### Source excerpt
┄┄┄┄┄┄┄┄┄┄
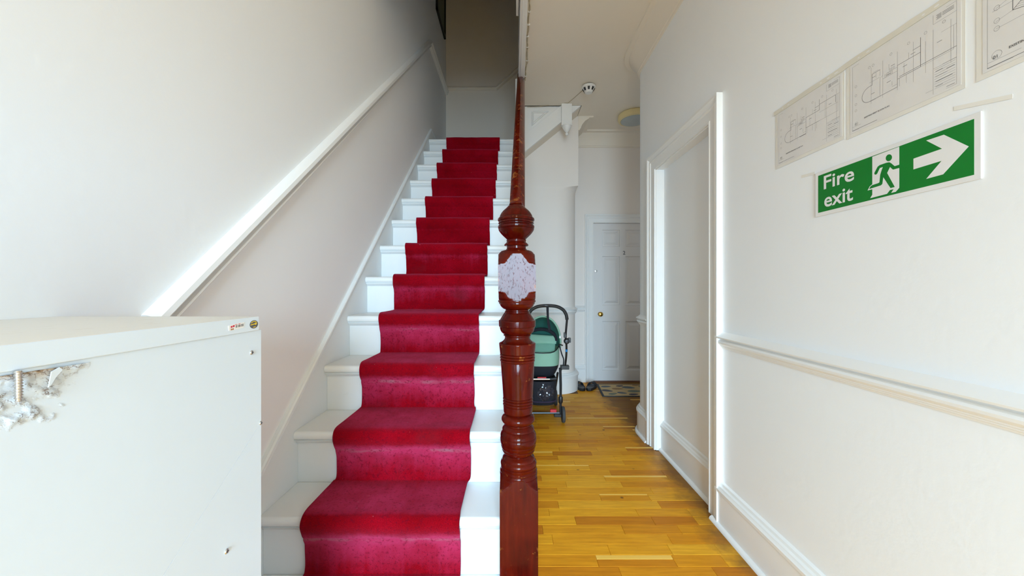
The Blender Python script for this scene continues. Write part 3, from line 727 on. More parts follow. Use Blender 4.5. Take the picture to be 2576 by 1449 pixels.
# stickers on the edge of the board
def onb(px, py): return on_x(px, py, XB)
stk = [onb(*p) for p in ((574, 820), (578, 818), (614, 810), (612, 824), (579, 832), (575, 832))]
bs = plate(stk, .0006, 'barcode_sticker', M['white_pl'], cb); bs['label'] = 'curling white barcode sticker'
def edge_pt(px, f):   # f 0 bottom .. 1 top of the sticker strip at pixel column px
    top = 818 + (px - 578) * (810 - 818) / 36.0; bot = 831.5 + (px - 578) * (824 - 831.5) / 34.0
    return onb(px, bot + (top - bot) * f)
bars = MB()
for pa, pb_ in ((592.0, 592.8), (593.4, 594.8), (595.6, 596.2), (598.0, 599.2), (599.8, 600.3), (601.0, 602.4), (602.9, 604.2), (606.0, 606.6), (607.0, 608.4), (609.2, 609.7), (610.3, 611.5)):
    bars.prism([edge_pt(pa, .28) + Vector((.0006, 0, 0)), edge_pt(pb_, .28) + Vector((.0006, 0, 0)), edge_pt(pb_, .74) + Vector((.0006, 0, 0)), edge_pt(pa, .74) + Vector((.0006, 0, 0))], (.0001, 0, 0))
bars.build('bar_code', M['ink'], bs, smooth=0)
lg = MB()
for pa, pb_, f0, f1 in ((579.5, 583.5, .45, .80), (584.5, 589.5, .5, .85), (590.5, 596.0, .82, .92), (599.0, 604, .84, .92)):
    lg.prism([edge_pt(pa, f0) + Vector((.0006, 0, 0)), edge_pt(pb_, f0) + Vector((.0006, 0, 0)), edge_pt(pb_, f1) + Vector((.0006, 0, 0)), edge_pt(pa, f1) + Vector((.0006, 0, 0))], (.0001, 0, 0))
lg.build('red_print', M['ink_red'], bs, smooth=0)
lg = MB(); lg.prism([edge_pt(a, f) + Vector((.0006, 0, 0)) for a, f in ((579.5, .02), (587.5, .02), (585.5, .42), (583.0, .12), (580, .42))], (.0001, 0, 0))
lg.build('brown_print', plain('sticker_brown', (.35, .13, .03), .5), bs, smooth=0)
ctr = onb(638.4, 816)
mat_b = frame_matrix((XB, ctr.y, ctr.z), (0, 1, 0), (0, 0, 1))
def disc(r, sx, x0, th, name, mat, parent, n=36):
    return MB().prism([mat_b @ Vector((r * sx * math.cos(2 * math.pi * i / n), r * math.sin(2 * math.pi * i / n), x0)) for i in range(n)], (th, 0, 0)).build(name, mat, parent, smooth=0)
rs_ = disc(.0076, 1.45, 0, .0004, 'round_sticker', M['ink'], cb); rs_['label'] = 'round black and yellow sticker'
lg = MB(); sx = 1.45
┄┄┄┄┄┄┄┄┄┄
### What is being asked
Exactly as written, return every line of the listing, but not the pictures.

### Answer to this task
The Blender Python script for this scene continues. Write part 3, from line 727 on. More parts follow. Use Blender 4.5. Take the picture to be 2576 by 1449 pixels.
# stickers on the edge of the board
def onb(px, py): return on_x(px, py, XB)
stk = [onb(*p) for p in ((574, 820), (578, 818), (614, 810), (612, 824), (579, 832), (575, 832))]
bs = plate(stk, .0006, 'barcode_sticker', M['white_pl'], cb); bs['label'] = 'curling white barcode sticker'
def edge_pt(px, f):   # f 0 bottom .. 1 top of the sticker strip at pixel column px
    top = 818 + (px - 578) * (810 - 818) / 36.0; bot = 831.5 + (px - 578) * (824 - 831.5) / 34.0
    return onb(px, bot + (top - bot) * f)
bars = MB()
for pa, pb_ in ((592.0, 592.8), (593.4, 594.8), (595.6, 596.2), (598.0, 599.2), (599.8, 600.3), (601.0, 602.4), (602.9, 604.2), (606.0, 606.6), (607.0, 608.4), (609.2, 609.7), (610.3, 611.5)):
    bars.prism([edge_pt(pa, .28) + Vector((.0006, 0, 0)), edge_pt(pb_, .28) + Vector((.0006, 0, 0)), edge_pt(pb_, .74) + Vector((.0006, 0, 0)), edge_pt(pa, .74) + Vector((.0006, 0, 0))], (.0001, 0, 0))
bars.build('bar_code', M['ink'], bs, smooth=0)
lg = MB()
for pa, pb_, f0, f1 in ((579.5, 583.5, .45, .80), (584.5, 589.5, .5, .85), (590.5, 596.0, .82, .92), (599.0, 604, .84, .92)):
    lg.prism([edge_pt(pa, f0) + Vector((.0006, 0, 0)), edge_pt(pb_, f0) + Vector((.0006, 0, 0)), edge_pt(pb_, f1) + Vector((.0006, 0, 0)), edge_pt(pa, f1) + Vector((.0006, 0, 0))], (.0001, 0, 0))
lg.build('red_print', M['ink_red'], bs, smooth=0)
lg = MB(); lg.prism([edge_pt(a, f) + Vector((.0006, 0, 0)) for a, f in ((579.5, .02), (587.5, .02), (585.5, .42), (583.0, .12), (580, .42))], (.0001, 0, 0))
lg.build('brown_print', plain('sticker_brown', (.35, .13, .03), .5), bs, smooth=0)
ctr = onb(638.4, 816)
mat_b = frame_matrix((XB, ctr.y, ctr.z), (0, 1, 0), (0, 0, 1))
def disc(r, sx, x0, th, name, mat, parent, n=36):
    return MB().prism([mat_b @ Vector((r * sx * math.cos(2 * math.pi * i / n), r * math.sin(2 * math.pi * i / n), x0)) for i in range(n)], (th, 0, 0)).build(name, mat, parent, smooth=0)
rs_ = disc(.0076, 1.45, 0, .0004, 'round_sticker', M['ink'], cb); rs_['label'] = 'round black and yellow sticker'
lg = MB(); sx = 1.45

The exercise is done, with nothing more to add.